Suggestion: after brewing your tea, EAT the leaves. You'll be happy you did.

TASTING EXPERIENCE: 
Liquid poetry; a lukewarm brew that takes you on a trip through Yoshida San's tea fields in Oguracho (Uji) in spring. It is a particularly floral gyokuro with the richness of grilled asparagus.

CULTIVAR: 
Uji Hikari (宇治光) is an unregistered cultivar; it is mostly grown in the Kansai region as a prime ingredient for shade-grown teas (kabuse, gyokuro, matcha). In matcha and gyokuro blends, it is often included to add a crisp, green edge.

ORIGIN: 
Ogura Cho (Uji), Kyoto, Japan   |   35ºN 136ºE

BREWING GUIDE:
We hate to sound corny... but we highly recommend take your time while brewing this tea. The following steps gave a stunning cup a few minutes ago.

  • Add hot water to your kyusu (teapot) to warm it up; you can return the clean water into your kettle.
  • Use ~4g of tea (about 1 tablespoon) in your kyusu; in this method, it is not critical to use a scale.
  • Pour water at ~50ºC (definitely NOT hot) in your cup(s); the water will, of course, cool down a bit.
  • Slowly pour water from your cup(s) into the teapot, carefully bathing all the tea leaves, covering them until perhaps 1mm - 2mm of water surpass the leaves. Watch them as they unfold and absorb the water.
  • Once the leaves soak enough water (and water is no longer visible on top), slowly cover them with water from your cup. Watch them soak all the water again.
  • Repeat the steps above until the leaves can absorb no more water.  Then, slowly serve your tea.

 

TEMOMI GYOKURO
This tea is a gem, handcrafted by a man that is registered as 'Cultural Heritage of Uji'

TASTING EXPERIENCE: 
...is not easy to express. There are clear notes of green walnuts and a long lingering aftertaste of green peach. However, the happiness after drinking this tea is difficult to describe.

CULTIVAR - Samidori
SHADING TIME - 32 days
HARVEST & HANDCRAFTING DATE - 
04.05.2021
LOT SIZE - 
700g

BREWING GUIDE:
We hate to sound corny... but we highly recommend take your time while brewing this tea. The following steps gave a stunning cup a few minutes ago.

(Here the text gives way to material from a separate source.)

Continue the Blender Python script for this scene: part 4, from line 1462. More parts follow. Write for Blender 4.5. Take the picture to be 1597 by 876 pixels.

  • Add hot water to your kyusu (teapot) to warm it up; you can return the clean water into your kettle.
  • Use ~4g of tea (about 1 tablespoon) in your kyusu; in this method, it is not critical to use a scale.
  • Pour water at ~50ºC (definitely NOT hot) in your cup(s); the water will, of course, cool down a bit.
  • Slowly pour water from your cup(s) into the teapot, carefully bathing all the tea leaves, covering them until perhaps 1mm - 2mm of water surpass the leaves. Watch them as they unfold and absorb the water.
  • Once the leaves soak enough water (and water is no longer visible on top), slowly cover them with water from your cup. Watch them soak all the water again.
  • Repeat the steps above until the leaves can absorb no more water.  Then, slowly serve your tea.